Der Zinseszinseffekt – die 1%-Regel

„Wir kreieren erst unsere Gewohnheiten und dann kreieren unsere Gewohnheiten uns.“ (John Dryden). Dieser Zirkelbezug ist nur sehr schwer zu durchbrechen, und da Gewohnheiten sehr hartnäckig sind, müssen wir zu einer Art List greifen: Die 1%-Regel. Aus der Behaviour Finance wissen wir, dass Menschen mit dem Zinseszinseffekt nur sehr schlecht umgehen können; es liegt uns Menschen einfach nicht. Addition und Subtraktion haben wir hier besser im Griff. Wenn wir also eine Gewohnheit haben, und sie täglich nur 1% verändern würden. Wie würde es sich ändern?

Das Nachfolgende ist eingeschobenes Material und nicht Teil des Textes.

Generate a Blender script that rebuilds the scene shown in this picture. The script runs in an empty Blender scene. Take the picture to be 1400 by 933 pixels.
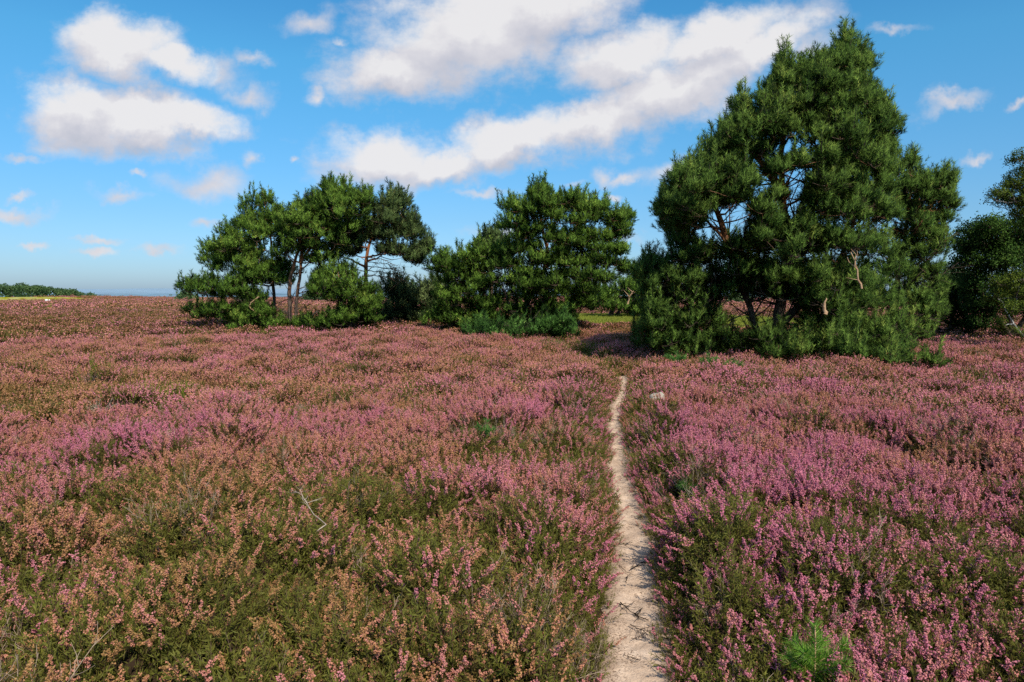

Der Effekt ist gewaltig: Wenn wir Kapital zu 1% anlegen würden, und es jeden Tag verzinsen würden, dann entstünden aus CHF 100 innerhalb eines Jahres CHF 3’778.34, also eine Rendite von 3’778.34%! Daraus können wir schliessen, dass die Stetigkeit fast wichtiger als die Höhe des Zinses ist. Wenn wir also 1% mehr schlafen, 1% gesünder essen, 1% mehr bewegen, 1% mehr lesen, 1% mehr Liebe schenken, dann passiert mit der Zeit gewaltiges und die Rendite in Form von Glück wird phantastisch sein!

Ein Selbstversuch – der Waldlauf

Ich habe diese 1%-Regel selber versucht und habe eine Jogging-Route von ca. 3.5km mit ca. 100 Höhenmetern vor meinem Haus ausgewählt. Nun laufe ich die gleiche Runde seit ca. 1 Jahr und konnte die Zeit dafür von ca. 32min auf ca. 26min senken. Es gelingt mir nicht jeden Tag gleich gut und es gibt auch grosse Schwankungen wegen Tagesform, Wetter, Tageszeit usw. und dennoch: wenn man die 1%-Regel im Griff hat, dann kommt die Zeit in die richtige Richtung. Das Ziel ist, jedes Mal ca. 20sek schneller zu sein. Man darf keine Brechstange nehmen und sich keiner Illusion hingeben: Man kann nicht innerhalb einer Woche von der Couch Potato zu Moses Kiptanui mutieren. Ich werde, wegen meines Alters und meinem Körperbauch auch ganz sicher nie in die Nähe von Moses kommen. Aber das will ich auch nicht, denn ich will meine Ressourcen nicht nur mit Sport füllen. Ich will mich einfach wohlfühlen, abschalten, und ein gutes Lebensgefühl haben und eine Grundkondition haben, die mir erlaubt, Judo, Jiu-Jitsu und Segeln so zu betreiben, ohne zu schnell aus der Puste zu kommen. Die Nerds unter uns mögen bemerkt haben, dass ja mit der Zinseszinsregel die Laufzeit mit der Zeit gegen 0 tendiern wird. Keine Angst: Es geht mir hier eher nur um den gigantischen Effekt von kleinen Schritten!

Andere Effekte – Schafft Routinen!

Man kann auch in allen anderen Lebensbereichen mit der 1%-Regel weiterkommen: 1% mehr Achtsamkeit täglich (und man erspart sich viel Ärger, Stress und Frust). 1% früher ins Bett gehen – und man schläft mit der Zeit mehr und ausgewogen und kommt früher aus dem Bett. 1% weniger über andere sprechen (vor allem negativ), und man kommt ins kreative und glückliche Handeln. 1% mehr Nächstenliebe, und man erhält viele Lächeln geschenkt. Die Liste kann endlos verlängert werden. Wenn man immer nur ein wenig mehr oder weniger macht, und 1% ist über die Zeit problemlos „händelbar“, so steigt die Wahrscheinlichkeit auch exponentiell, dass diese Gewohnheit bleibt und man täglich zu einer besseren Version von sich selbst wird – eine Weg, zu dem ich jeden Menschen einlade!